Eleven Final Fours, two fewer than Roy Williams and Tom Izzo combined. Four national championships, one more than Bob Knight, the coach for whom he played at Army in the late 1960s. In fact, Krzyzweski enters Comcast Center on Wednesday night 15 wins shy of Knight's 902, the record in major men's college basketball.

"When I go back to players that I coached over all the years that I coached, Mike is the best player that I ever coached to be able to go from what he was as a high school player to a college player for us at Army," Knight said. "He was a big scorer in high school but not a very good shooter. And yet, he came to us and became an extremely good guard, getting the ball to other people, controlling the ball. Not throwing it away. He was an exceptional defensive player.

"I think his ability to understand that when he started playing in college it was a different game is the key. He was required to play differently than in high school. Mike's ability to adjust to a different environment in college basketball is the key to his being the kind of coach he's been."

At 63, battling a legion of much younger coaches who often promise more than playing time to recruits, Krzyzewski is as old as he is contemporary.

"It's kind of incredible from my perspective," said Jay Bilas, who played on Krzyzewski's first national finalist team at Duke. "Think about it: The guy I had played for is still coaching at a game I'm analyzing [tomorrow] night.

"I hear people say, 'He's the same guy he always been.' He's not even close. He's so much better in every way. He's more engaged; he's got a reservoir of experience to draw from now."

The people who coached him and played for him agree his biggest strength is adapting to change.

"He treats every year as a new entity," Bilas added. "He doesn't look at this as a continuum.

"This year, he had a team that everyone thought was going to be good at the beginning. The moment [freshman sensation] Kyrie Irving went down, he realized and said pretty quickly, 'We can't be the team we envisioned being but we can still be very good.' And the team changed and grew."

In his spare time, Krzyzewski restored America's Olympic basketball pride, guiding Kobe Bryant, LeBron James and Dwyane Wade to gold in the 2008 Games.

Still hate Duke? Still castigate all things Coach K?

"I don't claim to understand it," Bilas said. "But I know it exists. The fact is Duke is so visible. Maybe some people just get tired of it."

Like Derek Jeter and the Yankees, Krzyzewski and Duke might be hard to embrace because they always win, eclipsing their rivals in the process.

But after all the pain and misery they cause other teams and towns, a grudging respect is won.

It's why when students storm the court, as they did last March during Maryland's pulsating victory over Duke to grab a share of the ACC title, Krzyzewski doesn't view such celebrations as juvenile.

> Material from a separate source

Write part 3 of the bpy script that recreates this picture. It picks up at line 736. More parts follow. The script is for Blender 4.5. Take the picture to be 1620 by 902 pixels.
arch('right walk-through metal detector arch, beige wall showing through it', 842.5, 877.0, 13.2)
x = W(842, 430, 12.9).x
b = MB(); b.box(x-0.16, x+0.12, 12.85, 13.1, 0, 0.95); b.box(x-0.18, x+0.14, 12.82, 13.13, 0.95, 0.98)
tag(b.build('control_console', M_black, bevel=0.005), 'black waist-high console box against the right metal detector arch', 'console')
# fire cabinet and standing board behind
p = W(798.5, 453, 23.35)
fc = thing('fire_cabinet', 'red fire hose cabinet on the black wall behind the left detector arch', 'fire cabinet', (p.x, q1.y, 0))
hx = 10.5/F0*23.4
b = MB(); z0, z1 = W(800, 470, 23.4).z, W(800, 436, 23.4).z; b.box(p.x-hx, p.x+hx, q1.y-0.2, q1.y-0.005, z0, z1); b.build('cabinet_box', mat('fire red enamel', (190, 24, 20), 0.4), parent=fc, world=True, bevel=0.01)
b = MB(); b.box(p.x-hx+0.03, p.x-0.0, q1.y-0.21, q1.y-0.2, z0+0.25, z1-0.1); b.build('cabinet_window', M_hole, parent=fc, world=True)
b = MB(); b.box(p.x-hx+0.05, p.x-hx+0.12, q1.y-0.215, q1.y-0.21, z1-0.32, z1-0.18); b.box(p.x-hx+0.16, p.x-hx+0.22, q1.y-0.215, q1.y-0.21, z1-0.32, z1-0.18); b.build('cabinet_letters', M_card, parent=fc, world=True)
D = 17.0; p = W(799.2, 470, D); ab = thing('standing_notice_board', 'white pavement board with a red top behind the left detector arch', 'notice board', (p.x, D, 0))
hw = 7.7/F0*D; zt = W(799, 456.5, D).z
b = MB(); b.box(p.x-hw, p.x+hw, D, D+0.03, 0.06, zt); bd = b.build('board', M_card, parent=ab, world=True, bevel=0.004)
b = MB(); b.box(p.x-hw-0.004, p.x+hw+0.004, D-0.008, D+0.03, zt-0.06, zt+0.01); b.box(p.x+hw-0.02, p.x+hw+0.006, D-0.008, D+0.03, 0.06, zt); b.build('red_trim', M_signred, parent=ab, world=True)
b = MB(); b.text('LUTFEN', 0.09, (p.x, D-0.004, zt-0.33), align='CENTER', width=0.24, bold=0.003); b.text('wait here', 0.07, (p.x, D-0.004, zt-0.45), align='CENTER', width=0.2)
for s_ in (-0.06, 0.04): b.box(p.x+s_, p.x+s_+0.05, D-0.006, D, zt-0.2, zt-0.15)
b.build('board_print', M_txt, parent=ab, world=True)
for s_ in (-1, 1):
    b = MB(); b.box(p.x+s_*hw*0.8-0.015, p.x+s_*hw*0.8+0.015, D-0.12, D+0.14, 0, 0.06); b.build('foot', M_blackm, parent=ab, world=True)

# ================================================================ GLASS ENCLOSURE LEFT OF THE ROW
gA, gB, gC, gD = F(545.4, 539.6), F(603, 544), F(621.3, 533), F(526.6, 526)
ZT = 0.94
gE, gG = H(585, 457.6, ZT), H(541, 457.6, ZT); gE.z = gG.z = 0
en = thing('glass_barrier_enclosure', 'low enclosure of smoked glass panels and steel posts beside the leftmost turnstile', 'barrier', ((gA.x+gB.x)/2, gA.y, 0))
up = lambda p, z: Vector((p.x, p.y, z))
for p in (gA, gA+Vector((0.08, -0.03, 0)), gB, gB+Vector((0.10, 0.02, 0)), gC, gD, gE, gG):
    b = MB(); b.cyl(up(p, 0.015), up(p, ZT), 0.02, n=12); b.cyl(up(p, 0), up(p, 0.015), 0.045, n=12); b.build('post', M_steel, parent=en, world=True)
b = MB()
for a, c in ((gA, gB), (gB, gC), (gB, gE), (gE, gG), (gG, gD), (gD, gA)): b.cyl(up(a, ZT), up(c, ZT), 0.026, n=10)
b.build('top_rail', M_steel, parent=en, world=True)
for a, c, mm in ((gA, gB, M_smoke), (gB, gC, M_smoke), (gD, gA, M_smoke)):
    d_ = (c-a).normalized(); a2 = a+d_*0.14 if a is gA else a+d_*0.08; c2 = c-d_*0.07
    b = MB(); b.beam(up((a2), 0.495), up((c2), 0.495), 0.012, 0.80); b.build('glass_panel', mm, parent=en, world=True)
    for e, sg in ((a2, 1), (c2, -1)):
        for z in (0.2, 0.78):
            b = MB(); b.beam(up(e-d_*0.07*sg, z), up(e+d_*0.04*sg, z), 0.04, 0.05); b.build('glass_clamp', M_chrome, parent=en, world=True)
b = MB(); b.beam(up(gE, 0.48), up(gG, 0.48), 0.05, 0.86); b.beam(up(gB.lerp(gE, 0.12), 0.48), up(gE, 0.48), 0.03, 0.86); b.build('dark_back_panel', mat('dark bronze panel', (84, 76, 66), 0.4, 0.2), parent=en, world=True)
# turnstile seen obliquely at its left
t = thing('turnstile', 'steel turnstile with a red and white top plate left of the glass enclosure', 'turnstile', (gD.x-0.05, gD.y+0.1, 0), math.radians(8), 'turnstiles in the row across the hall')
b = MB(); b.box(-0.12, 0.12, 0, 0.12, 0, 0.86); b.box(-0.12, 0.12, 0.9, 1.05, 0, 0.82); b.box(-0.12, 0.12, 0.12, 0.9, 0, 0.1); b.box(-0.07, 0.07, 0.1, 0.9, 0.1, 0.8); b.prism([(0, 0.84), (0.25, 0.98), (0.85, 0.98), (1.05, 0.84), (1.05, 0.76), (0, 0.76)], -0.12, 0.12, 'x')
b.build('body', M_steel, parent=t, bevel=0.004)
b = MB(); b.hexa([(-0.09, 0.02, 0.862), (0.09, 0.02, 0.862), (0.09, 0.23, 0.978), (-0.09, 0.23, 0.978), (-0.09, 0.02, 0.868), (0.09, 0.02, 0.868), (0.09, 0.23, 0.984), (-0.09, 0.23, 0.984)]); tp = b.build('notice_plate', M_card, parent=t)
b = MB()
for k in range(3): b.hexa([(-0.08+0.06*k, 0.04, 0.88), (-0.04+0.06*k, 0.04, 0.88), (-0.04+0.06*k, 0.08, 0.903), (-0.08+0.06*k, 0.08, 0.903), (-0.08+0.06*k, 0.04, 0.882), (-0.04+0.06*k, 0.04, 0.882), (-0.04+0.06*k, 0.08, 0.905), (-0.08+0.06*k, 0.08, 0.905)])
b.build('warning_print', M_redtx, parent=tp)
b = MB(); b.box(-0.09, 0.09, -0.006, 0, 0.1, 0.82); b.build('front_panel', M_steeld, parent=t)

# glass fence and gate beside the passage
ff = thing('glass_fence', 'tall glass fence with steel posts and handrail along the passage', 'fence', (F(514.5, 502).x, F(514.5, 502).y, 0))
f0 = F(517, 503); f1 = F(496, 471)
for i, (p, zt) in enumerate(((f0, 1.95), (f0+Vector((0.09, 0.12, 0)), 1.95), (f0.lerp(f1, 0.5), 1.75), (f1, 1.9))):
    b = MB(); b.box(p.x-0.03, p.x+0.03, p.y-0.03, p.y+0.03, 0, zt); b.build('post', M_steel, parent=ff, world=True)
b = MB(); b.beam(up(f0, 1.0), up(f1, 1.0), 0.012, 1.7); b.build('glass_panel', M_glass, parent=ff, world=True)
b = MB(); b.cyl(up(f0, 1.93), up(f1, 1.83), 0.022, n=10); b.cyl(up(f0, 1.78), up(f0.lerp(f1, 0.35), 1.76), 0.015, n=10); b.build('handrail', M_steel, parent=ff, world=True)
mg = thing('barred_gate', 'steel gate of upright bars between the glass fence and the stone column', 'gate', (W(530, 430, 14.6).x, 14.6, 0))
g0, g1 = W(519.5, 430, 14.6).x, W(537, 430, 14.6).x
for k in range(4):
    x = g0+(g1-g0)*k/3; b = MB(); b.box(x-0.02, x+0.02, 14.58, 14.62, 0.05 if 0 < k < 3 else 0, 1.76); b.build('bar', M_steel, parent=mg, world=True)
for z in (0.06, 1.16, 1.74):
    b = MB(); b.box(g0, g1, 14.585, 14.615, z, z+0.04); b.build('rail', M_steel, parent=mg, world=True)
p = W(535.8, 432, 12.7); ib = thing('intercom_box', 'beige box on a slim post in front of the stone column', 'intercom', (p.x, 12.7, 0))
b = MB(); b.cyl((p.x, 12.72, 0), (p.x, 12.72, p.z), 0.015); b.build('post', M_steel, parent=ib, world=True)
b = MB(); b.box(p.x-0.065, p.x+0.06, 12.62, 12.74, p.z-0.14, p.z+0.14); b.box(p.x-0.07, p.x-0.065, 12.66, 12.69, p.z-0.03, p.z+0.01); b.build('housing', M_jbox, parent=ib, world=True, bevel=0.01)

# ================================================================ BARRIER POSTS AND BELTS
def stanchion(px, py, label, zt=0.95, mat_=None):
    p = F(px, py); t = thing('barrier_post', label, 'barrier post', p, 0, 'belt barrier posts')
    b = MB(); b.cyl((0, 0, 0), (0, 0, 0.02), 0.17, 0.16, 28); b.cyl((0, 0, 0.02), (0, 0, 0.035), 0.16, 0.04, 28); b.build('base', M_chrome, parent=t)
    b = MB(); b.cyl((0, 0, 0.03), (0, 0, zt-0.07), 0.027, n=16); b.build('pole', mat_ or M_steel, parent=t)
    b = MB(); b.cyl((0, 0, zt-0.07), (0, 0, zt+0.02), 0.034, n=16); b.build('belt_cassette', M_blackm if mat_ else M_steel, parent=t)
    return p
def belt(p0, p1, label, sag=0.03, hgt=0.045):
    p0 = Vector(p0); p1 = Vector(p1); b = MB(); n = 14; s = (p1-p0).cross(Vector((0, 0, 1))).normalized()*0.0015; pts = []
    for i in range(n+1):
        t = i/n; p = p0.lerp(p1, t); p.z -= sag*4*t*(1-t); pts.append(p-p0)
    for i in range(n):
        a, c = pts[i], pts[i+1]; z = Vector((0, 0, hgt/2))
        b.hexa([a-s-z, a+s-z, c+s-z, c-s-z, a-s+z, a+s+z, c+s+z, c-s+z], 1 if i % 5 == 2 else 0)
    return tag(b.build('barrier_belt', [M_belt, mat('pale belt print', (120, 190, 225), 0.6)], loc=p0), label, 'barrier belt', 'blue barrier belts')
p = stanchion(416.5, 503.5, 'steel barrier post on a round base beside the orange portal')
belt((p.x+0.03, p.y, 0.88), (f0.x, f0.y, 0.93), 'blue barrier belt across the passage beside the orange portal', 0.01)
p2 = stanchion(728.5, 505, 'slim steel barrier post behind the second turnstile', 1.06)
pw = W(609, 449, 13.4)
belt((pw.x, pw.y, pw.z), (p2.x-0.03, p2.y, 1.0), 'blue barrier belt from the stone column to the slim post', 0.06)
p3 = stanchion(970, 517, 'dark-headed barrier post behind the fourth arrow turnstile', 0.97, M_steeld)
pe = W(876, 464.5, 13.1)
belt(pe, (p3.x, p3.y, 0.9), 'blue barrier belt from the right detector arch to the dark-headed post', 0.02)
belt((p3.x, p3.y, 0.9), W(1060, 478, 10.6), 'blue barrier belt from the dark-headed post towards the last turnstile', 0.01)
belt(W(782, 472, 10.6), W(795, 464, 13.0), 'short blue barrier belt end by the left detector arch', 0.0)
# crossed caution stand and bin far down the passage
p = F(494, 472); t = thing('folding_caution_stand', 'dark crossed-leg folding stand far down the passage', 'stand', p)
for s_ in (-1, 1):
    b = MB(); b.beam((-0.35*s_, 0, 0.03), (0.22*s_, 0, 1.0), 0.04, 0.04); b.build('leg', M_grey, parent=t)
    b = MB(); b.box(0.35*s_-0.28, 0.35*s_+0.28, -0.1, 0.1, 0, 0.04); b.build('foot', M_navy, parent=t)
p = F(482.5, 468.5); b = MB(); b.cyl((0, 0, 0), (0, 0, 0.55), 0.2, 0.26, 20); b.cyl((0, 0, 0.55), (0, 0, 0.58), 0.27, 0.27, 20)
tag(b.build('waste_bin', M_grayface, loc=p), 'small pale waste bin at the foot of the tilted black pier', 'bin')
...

In his mind, if dumping Duke is that important, it means he and his kids have done a pretty good job of keeping the program running at a very high level.

"I know the NCAA doesn't probably want to hear this, but when I came out of high school in 1982, I didn't choose a college - I chose a coach," Bilas said. "It came down to three guys: Jim Boeheim [at Syracuse], Lute Olson [at Iowa at the time] and Coach K. He had the least amount of success and track record among them back then. He was the only one where you weren't sure whether his program was going to make it or not.

"But I trusted him. Something about him made me trust him. I've known him now for 30 years. He's gone from being my coach and my mentor to also becoming a trusted friend."

Did we mention Krzyzewski turned down some $40 million from Jerry Buss to coach the Lakers, his latest NBA suitor? He didn't want to mess with happiness and the job he has held for the past three decades.

Still hate Duke? Is there something deep inside that makes one root against Coach K and everything he is about?

If it's elitism or imperiousness - in essence, cheering against private institutions that require a lot of money, good grades and/or genuine athletic talent to attend - that's reasonable when it's about identifying with an underdog. More often, it's about pure envy.

Unless the disdain can be chalked up to pure rivalry, it's near impossible to root against Krzyzewski. You might as well root against integrity, loyalty and almost unparalleled success.

You might as well root against teachers, soon-to-be senior citizens and, while you're at it, America, which he will coach again at the 2012 Olympics.

Still hate Duke and its basketball coach?

Everyone's entitled to an opinion, but I've heard the rancor and felt the rage, and I'm still left asking: What's to hate?